The matter was urgent as the situation in the country was worsening by the minute.

The agreement struck on 21 February laid down that the Maria Dolores should leave Malta the following day to arrive in Libya on 23 February.

It was delayed on orders by the US State Department to enable US representatives to go to Libya on the outbound voyage.

It had been agreed that passengers would board at 10am on 23 February but as the vessel began making its way into the Tripoli port, the Libyan authorities ordered it to leave and only allowed it into Libyan territorial waters at 12.20pm.

The vessel berthed at 1pm but the charterers only gave the green light for passengers to start embarking at 3.30pm.

The process was slow and, by 7pm, only 150 of the 500-550 passengers had boarded.

Embarkation continued at an extremely slow pace throughout 24 February and the morning of 25 February, when the catamaran left at 1.37pm, arriving in Malta just before 9pm.

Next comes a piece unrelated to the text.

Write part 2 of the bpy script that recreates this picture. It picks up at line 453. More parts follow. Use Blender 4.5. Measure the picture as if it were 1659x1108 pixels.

As a result, the charterer exceeded the agreed six-hour period to load and unload passengers, known as laytime, by 46 hours.

In the maritime industry, once this laytime elapses, the charterer would incur charges, technically known as demurrage, which is the period when the charterer remains in possession of the vessel in question after the period agreed upon. It is a form of liquidated damages for breaching the contracted laytime.

Virtu Ferries said that since the charterers had exceeded the laytime by 46 hours, the demurrage due amounted to €782,000.